Tremonti: «Polo in sintonia con l'Europa»
«Ho avuto molti contatti, di recente, in Europa. L'ultimo proprio a Londra con il ministro per gli Affari europei. E non ho avuto alcuna indicazione di ostracismo nei confronti della politica economica del Polo. Anzi, ho visto notevoli convergenze fra la nostra visione dell'Europa e quella britannica, basata sulla sussidiarietà e non sulle direttive. Nessuno, in Europa, crede che un'Italia guidata dal centro-destra possa non rispettare il patto di stabilità. È vero invece che noi vogliamo uscire dal "patto di stupidità", o se preferisce il "patto di fiscalità" della sinistra».
«Ho avuto molti contatti, di recente, in Europa. L'ultimo proprio a Londra con il ministro per gli Affari europei. E non ho avuto alcuna indicazione di ostracismo nei confronti della politica economica del Polo. Anzi, ho visto notevoli convergenze fra la nostra visione dell'Europa e quella britannica, basata sulla sussidiarietà e non sulle direttive. Nessuno, in Europa, crede che un'Italia guidata dal centro-destra possa non rispettare il patto di stabilità. È vero invece che noi vogliamo uscire dal "patto di stupidità", o se preferisce il "patto di fiscalità" della sinistra». Giulio Tremonti non vuole entrare in polemica diretta con Giuliano Amato. Definisce «forzato» il titolo della Repubblica rispetto al testo dell'intervista al ministro del Tesoro, e altrettanto «forzate» le parole di Amato rispetto ai rilievi fatti dal ministro al Financial Times. «Certo - precisa Tremonti - bisogna pensare anche all'eco che certe dichiarazioni producono».

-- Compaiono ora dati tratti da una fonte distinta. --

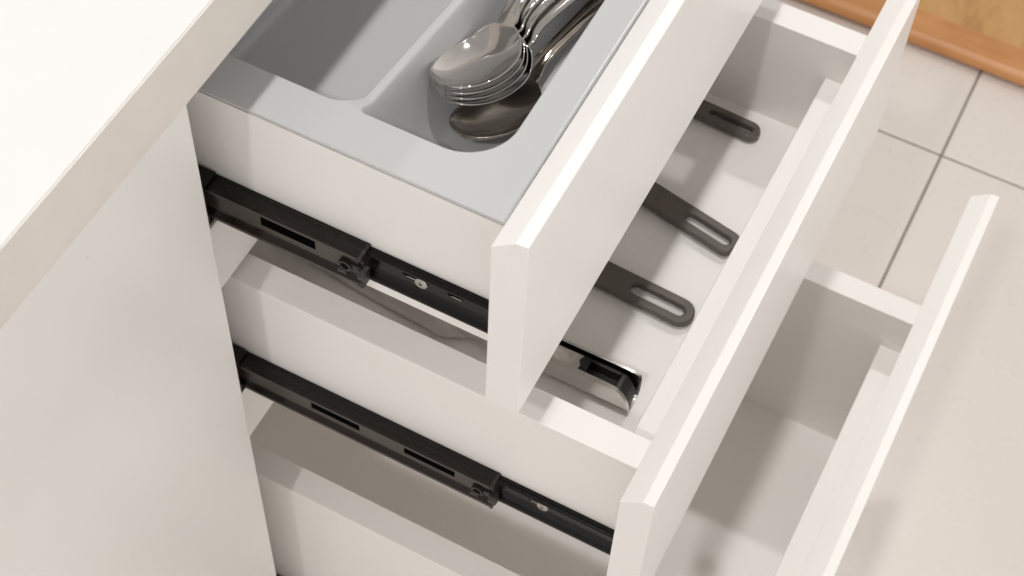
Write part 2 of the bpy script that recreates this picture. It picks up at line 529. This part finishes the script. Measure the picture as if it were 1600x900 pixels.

La politica economica proposta dal centrodestra è davvero un rischio per il Paese, come dice Amato?
«Vedo un'alta cifra di strumentalità nella titolazione della Repubblica. Ma non voglio dar colpe ai giornalisti. E rispondo. La nostra visione distingue fra politica per lo sviluppo e politica fiscale. Abbiamo pronte leggi-obiettivo per le grandi opere pubbliche da finanziare attraverso il project financing, quindi senza oneri per l'erario, e per lo sviluppo della new economy. Un esempio? L'esclusione degli uffici di collocamento per i contratti di lavoro fatti via portale. Vorrei sottolineare che queste proposte sono nero su bianco, in risposta a una presunta "indeterminatezza" delle nostre linee di politica economica. Abbiamo non solo un'agenda di governo per obiettivi, tempi e metodi. Ma persino articolati di legge per dar corpo ai programma».
E sul fronte fiscale?
«Quanto alla leva fiscale, il ragionamento è semplice: se nella busta paga di un dipendente arriva un Milione in più, che viene utilizzato per acquistare - che so - un mobile, lo Stato perde un 27% di Irpef ma guadagna un 20% di Iva, oltre all'Irap pagata dal venditore. II meccanismo di copertura è intrinseco e automatico. Ha già funzionato con la rottamazione delle auto e con la legge Tremonti. La nostra visione non è quella di uno sviluppo "per magia", come dicono i nostri avversari. Dunque, il rischio per il patto di stabilità, francamente, non lo vedo. È però vero che noi vogliamo uscire dal "patto di stupidità", o meglio "patto di fiscalità" della sinistra».
Come?
«Noi abbiamo la possibilità di ribaltare la non governance del governo D'Alema. Un governo che fa annunci, s'impantana in polemiche interne, e poi rinuncia a fare le cose. Gli esempi sono innumerevoli, cito le pensioni, il Tfr, e il recentissimo documento sul lavoro. La verità è che la sinistra sa soltanto aumentare le tasse: nell'ipotesi più riduttiva nel '99 ha drenato 30mila miliardi in più, solo 5mila dei quali sono riconducibili all'evasione. E la spesa pubblica aumenta. Anche in Gran Bretagna, del resto, la pressione fiscale è aumentata dal 35,3% al 36,5%. Spend, spend, spend, taxation (spesa, spesa spesa, tassazione), ha titolato proprio il Financial Times. Dobbiamo uscire da questo patto di fiscalità. Anche perché raggiungere i parametri del patto di stabilità aumentando la pressione fiscale, e non riducendo la spesa, è la negazione di Maastricht».
C'è un'alternativa?
«Politiche di sviluppo e una razionale detassazione rappresentano la via corretta per raggiungere gli obiettivi del patto di stabilità. Aggiungerò che la nostra proposta di tagli fiscali è più o meno, in cifra, pari ai 45 mila miliardi di cui parla il Dpef di D'Alema. La differenza è che noi siamo certi di attuarla, mentre il centrosinistra si avvita in un "non governo" suicida».